Short exercise
Retype the whole listing below, character for character.

Source data

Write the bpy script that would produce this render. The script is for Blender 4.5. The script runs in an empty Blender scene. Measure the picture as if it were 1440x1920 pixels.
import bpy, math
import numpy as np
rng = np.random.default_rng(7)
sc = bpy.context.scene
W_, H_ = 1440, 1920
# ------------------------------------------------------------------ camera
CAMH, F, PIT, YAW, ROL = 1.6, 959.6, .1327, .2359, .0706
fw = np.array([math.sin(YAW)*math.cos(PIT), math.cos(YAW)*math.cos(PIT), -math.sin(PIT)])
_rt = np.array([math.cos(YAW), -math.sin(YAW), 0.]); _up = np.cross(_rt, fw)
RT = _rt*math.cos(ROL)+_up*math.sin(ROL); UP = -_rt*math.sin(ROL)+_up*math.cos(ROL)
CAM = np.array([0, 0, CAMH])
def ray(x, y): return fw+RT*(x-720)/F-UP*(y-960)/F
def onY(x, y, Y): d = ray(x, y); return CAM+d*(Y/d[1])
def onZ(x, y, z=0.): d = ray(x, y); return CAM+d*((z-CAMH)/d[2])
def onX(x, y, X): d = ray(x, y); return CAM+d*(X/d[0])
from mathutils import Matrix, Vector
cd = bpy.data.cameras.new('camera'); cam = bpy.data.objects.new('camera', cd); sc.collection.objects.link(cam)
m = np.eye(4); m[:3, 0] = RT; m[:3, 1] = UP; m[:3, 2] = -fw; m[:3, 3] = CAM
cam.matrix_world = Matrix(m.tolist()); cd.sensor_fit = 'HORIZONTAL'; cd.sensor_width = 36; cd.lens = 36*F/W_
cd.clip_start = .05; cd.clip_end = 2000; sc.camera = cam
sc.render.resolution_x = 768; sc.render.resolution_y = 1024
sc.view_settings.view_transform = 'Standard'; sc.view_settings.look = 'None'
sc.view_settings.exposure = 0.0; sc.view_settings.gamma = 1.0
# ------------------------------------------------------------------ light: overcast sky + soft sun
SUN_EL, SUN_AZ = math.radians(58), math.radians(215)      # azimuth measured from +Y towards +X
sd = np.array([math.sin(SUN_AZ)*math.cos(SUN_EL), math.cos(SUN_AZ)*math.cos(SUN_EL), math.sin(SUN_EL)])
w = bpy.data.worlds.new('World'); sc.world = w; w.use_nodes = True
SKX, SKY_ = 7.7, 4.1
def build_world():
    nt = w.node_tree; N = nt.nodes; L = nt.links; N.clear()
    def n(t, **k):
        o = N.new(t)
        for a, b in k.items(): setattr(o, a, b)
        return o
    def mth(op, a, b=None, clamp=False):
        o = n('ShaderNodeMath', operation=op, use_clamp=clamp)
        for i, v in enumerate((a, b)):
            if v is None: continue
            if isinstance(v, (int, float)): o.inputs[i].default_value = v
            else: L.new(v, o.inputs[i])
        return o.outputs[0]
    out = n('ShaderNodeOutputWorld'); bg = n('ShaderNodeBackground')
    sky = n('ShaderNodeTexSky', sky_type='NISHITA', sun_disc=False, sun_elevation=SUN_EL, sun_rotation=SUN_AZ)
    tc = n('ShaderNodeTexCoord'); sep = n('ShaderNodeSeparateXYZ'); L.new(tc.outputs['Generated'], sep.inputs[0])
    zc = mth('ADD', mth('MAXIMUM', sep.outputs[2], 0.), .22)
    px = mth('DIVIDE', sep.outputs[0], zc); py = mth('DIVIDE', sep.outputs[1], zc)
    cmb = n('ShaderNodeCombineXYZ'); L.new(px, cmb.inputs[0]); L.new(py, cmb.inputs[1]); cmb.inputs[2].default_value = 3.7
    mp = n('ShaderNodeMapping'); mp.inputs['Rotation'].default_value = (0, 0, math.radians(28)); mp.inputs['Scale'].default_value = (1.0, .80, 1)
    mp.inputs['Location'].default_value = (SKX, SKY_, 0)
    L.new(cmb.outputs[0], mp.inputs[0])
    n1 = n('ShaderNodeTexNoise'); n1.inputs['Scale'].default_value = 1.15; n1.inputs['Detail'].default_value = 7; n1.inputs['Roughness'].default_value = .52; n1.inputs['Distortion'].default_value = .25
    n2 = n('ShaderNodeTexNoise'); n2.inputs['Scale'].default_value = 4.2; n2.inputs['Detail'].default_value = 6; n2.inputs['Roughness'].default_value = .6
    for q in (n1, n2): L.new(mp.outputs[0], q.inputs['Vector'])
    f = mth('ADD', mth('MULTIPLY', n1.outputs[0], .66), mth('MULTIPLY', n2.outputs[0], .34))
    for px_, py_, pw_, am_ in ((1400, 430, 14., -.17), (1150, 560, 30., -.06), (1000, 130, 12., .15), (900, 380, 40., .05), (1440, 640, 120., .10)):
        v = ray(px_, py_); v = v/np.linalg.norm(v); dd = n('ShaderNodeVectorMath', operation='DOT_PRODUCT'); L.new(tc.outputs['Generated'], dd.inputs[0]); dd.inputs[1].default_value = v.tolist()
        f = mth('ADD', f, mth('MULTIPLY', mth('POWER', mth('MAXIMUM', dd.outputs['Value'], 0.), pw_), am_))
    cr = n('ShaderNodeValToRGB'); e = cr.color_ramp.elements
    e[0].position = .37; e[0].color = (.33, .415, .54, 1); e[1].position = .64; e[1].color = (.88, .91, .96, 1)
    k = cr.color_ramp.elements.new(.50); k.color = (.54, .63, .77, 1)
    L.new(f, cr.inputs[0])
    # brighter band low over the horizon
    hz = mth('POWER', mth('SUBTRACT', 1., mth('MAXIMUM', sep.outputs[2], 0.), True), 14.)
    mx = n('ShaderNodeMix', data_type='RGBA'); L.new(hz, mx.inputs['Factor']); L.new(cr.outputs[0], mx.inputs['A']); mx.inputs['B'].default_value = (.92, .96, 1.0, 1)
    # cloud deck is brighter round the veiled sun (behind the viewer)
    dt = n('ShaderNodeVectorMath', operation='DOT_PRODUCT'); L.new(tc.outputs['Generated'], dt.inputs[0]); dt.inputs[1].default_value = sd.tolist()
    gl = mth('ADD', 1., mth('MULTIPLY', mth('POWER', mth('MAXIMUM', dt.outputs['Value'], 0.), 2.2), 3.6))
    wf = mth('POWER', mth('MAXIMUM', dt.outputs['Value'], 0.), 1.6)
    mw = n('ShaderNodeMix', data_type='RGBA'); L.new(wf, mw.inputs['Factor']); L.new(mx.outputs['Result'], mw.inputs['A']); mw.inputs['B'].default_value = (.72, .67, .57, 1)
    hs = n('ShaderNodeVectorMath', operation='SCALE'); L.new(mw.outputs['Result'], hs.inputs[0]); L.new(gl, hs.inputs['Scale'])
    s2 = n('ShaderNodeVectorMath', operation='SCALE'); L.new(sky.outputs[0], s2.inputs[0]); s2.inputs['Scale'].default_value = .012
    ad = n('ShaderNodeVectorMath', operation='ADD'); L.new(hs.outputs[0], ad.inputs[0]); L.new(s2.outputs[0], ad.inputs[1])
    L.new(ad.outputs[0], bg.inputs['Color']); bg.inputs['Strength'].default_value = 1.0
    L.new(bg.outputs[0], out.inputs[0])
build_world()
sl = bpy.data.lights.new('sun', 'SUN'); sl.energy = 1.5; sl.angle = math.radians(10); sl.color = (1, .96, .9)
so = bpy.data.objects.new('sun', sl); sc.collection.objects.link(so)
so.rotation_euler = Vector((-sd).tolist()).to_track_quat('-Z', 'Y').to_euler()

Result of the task
Write the bpy script that would produce this render. The script is for Blender 4.5. The script runs in an empty Blender scene. Measure the picture as if it were 1440x1920 pixels.
import bpy, math
import numpy as np
rng = np.random.default_rng(7)
sc = bpy.context.scene
W_, H_ = 1440, 1920
# ------------------------------------------------------------------ camera
CAMH, F, PIT, YAW, ROL = 1.6, 959.6, .1327, .2359, .0706
fw = np.array([math.sin(YAW)*math.cos(PIT), math.cos(YAW)*math.cos(PIT), -math.sin(PIT)])
_rt = np.array([math.cos(YAW), -math.sin(YAW), 0.]); _up = np.cross(_rt, fw)
RT = _rt*math.cos(ROL)+_up*math.sin(ROL); UP = -_rt*math.sin(ROL)+_up*math.cos(ROL)
CAM = np.array([0, 0, CAMH])
def ray(x, y): return fw+RT*(x-720)/F-UP*(y-960)/F
def onY(x, y, Y): d = ray(x, y); return CAM+d*(Y/d[1])
def onZ(x, y, z=0.): d = ray(x, y); return CAM+d*((z-CAMH)/d[2])
def onX(x, y, X): d = ray(x, y); return CAM+d*(X/d[0])
from mathutils import Matrix, Vector
cd = bpy.data.cameras.new('camera'); cam = bpy.data.objects.new('camera', cd); sc.collection.objects.link(cam)
m = np.eye(4); m[:3, 0] = RT; m[:3, 1] = UP; m[:3, 2] = -fw; m[:3, 3] = CAM
cam.matrix_world = Matrix(m.tolist()); cd.sensor_fit = 'HORIZONTAL'; cd.sensor_width = 36; cd.lens = 36*F/W_
cd.clip_start = .05; cd.clip_end = 2000; sc.camera = cam
sc.render.resolution_x = 768; sc.render.resolution_y = 1024
sc.view_settings.view_transform = 'Standard'; sc.view_settings.look = 'None'
sc.view_settings.exposure = 0.0; sc.view_settings.gamma = 1.0
# ------------------------------------------------------------------ light: overcast sky + soft sun
SUN_EL, SUN_AZ = math.radians(58), math.radians(215)      # azimuth measured from +Y towards +X
sd = np.array([math.sin(SUN_AZ)*math.cos(SUN_EL), math.cos(SUN_AZ)*math.cos(SUN_EL), math.sin(SUN_EL)])
w = bpy.data.worlds.new('World'); sc.world = w; w.use_nodes = True
SKX, SKY_ = 7.7, 4.1
def build_world():
    nt = w.node_tree; N = nt.nodes; L = nt.links; N.clear()
    def n(t, **k):
        o = N.new(t)
        for a, b in k.items(): setattr(o, a, b)
        return o
    def mth(op, a, b=None, clamp=False):
        o = n('ShaderNodeMath', operation=op, use_clamp=clamp)
        for i, v in enumerate((a, b)):
            if v is None: continue
            if isinstance(v, (int, float)): o.inputs[i].default_value = v
            else: L.new(v, o.inputs[i])
        return o.outputs[0]
    out = n('ShaderNodeOutputWorld'); bg = n('ShaderNodeBackground')
    sky = n('ShaderNodeTexSky', sky_type='NISHITA', sun_disc=False, sun_elevation=SUN_EL, sun_rotation=SUN_AZ)
    tc = n('ShaderNodeTexCoord'); sep = n('ShaderNodeSeparateXYZ'); L.new(tc.outputs['Generated'], sep.inputs[0])
    zc = mth('ADD', mth('MAXIMUM', sep.outputs[2], 0.), .22)
    px = mth('DIVIDE', sep.outputs[0], zc); py = mth('DIVIDE', sep.outputs[1], zc)
    cmb = n('ShaderNodeCombineXYZ'); L.new(px, cmb.inputs[0]); L.new(py, cmb.inputs[1]); cmb.inputs[2].default_value = 3.7
    mp = n('ShaderNodeMapping'); mp.inputs['Rotation'].default_value = (0, 0, math.radians(28)); mp.inputs['Scale'].default_value = (1.0, .80, 1)
    mp.inputs['Location'].default_value = (SKX, SKY_, 0)
    L.new(cmb.outputs[0], mp.inputs[0])
    n1 = n('ShaderNodeTexNoise'); n1.inputs['Scale'].default_value = 1.15; n1.inputs['Detail'].default_value = 7; n1.inputs['Roughness'].default_value = .52; n1.inputs['Distortion'].default_value = .25
    n2 = n('ShaderNodeTexNoise'); n2.inputs['Scale'].default_value = 4.2; n2.inputs['Detail'].default_value = 6; n2.inputs['Roughness'].default_value = .6
    for q in (n1, n2): L.new(mp.outputs[0], q.inputs['Vector'])
    f = mth('ADD', mth('MULTIPLY', n1.outputs[0], .66), mth('MULTIPLY', n2.outputs[0], .34))
    for px_, py_, pw_, am_ in ((1400, 430, 14., -.17), (1150, 560, 30., -.06), (1000, 130, 12., .15), (900, 380, 40., .05), (1440, 640, 120., .10)):
        v = ray(px_, py_); v = v/np.linalg.norm(v); dd = n('ShaderNodeVectorMath', operation='DOT_PRODUCT'); L.new(tc.outputs['Generated'], dd.inputs[0]); dd.inputs[1].default_value = v.tolist()
        f = mth('ADD', f, mth('MULTIPLY', mth('POWER', mth('MAXIMUM', dd.outputs['Value'], 0.), pw_), am_))
    cr = n('ShaderNodeValToRGB'); e = cr.color_ramp.elements
    e[0].position = .37; e[0].color = (.33, .415, .54, 1); e[1].position = .64; e[1].color = (.88, .91, .96, 1)
    k = cr.color_ramp.elements.new(.50); k.color = (.54, .63, .77, 1)
    L.new(f, cr.inputs[0])
    # brighter band low over the horizon
    hz = mth('POWER', mth('SUBTRACT', 1., mth('MAXIMUM', sep.outputs[2], 0.), True), 14.)
    mx = n('ShaderNodeMix', data_type='RGBA'); L.new(hz, mx.inputs['Factor']); L.new(cr.outputs[0], mx.inputs['A']); mx.inputs['B'].default_value = (.92, .96, 1.0, 1)
    # cloud deck is brighter round the veiled sun (behind the viewer)
    dt = n('ShaderNodeVectorMath', operation='DOT_PRODUCT'); L.new(tc.outputs['Generated'], dt.inputs[0]); dt.inputs[1].default_value = sd.tolist()
    gl = mth('ADD', 1., mth('MULTIPLY', mth('POWER', mth('MAXIMUM', dt.outputs['Value'], 0.), 2.2), 3.6))
    wf = mth('POWER', mth('MAXIMUM', dt.outputs['Value'], 0.), 1.6)
    mw = n('ShaderNodeMix', data_type='RGBA'); L.new(wf, mw.inputs['Factor']); L.new(mx.outputs['Result'], mw.inputs['A']); mw.inputs['B'].default_value = (.72, .67, .57, 1)
    hs = n('ShaderNodeVectorMath', operation='SCALE'); L.new(mw.outputs['Result'], hs.inputs[0]); L.new(gl, hs.inputs['Scale'])
    s2 = n('ShaderNodeVectorMath', operation='SCALE'); L.new(sky.outputs[0], s2.inputs[0]); s2.inputs['Scale'].default_value = .012
    ad = n('ShaderNodeVectorMath', operation='ADD'); L.new(hs.outputs[0], ad.inputs[0]); L.new(s2.outputs[0], ad.inputs[1])
    L.new(ad.outputs[0], bg.inputs['Color']); bg.inputs['Strength'].default_value = 1.0
    L.new(bg.outputs[0], out.inputs[0])
build_world()
sl = bpy.data.lights.new('sun', 'SUN'); sl.energy = 1.5; sl.angle = math.radians(10); sl.color = (1, .96, .9)
so = bpy.data.objects.new('sun', sl); sc.collection.objects.link(so)
so.rotation_euler = Vector((-sd).tolist()).to_track_quat('-Z', 'Y').to_euler()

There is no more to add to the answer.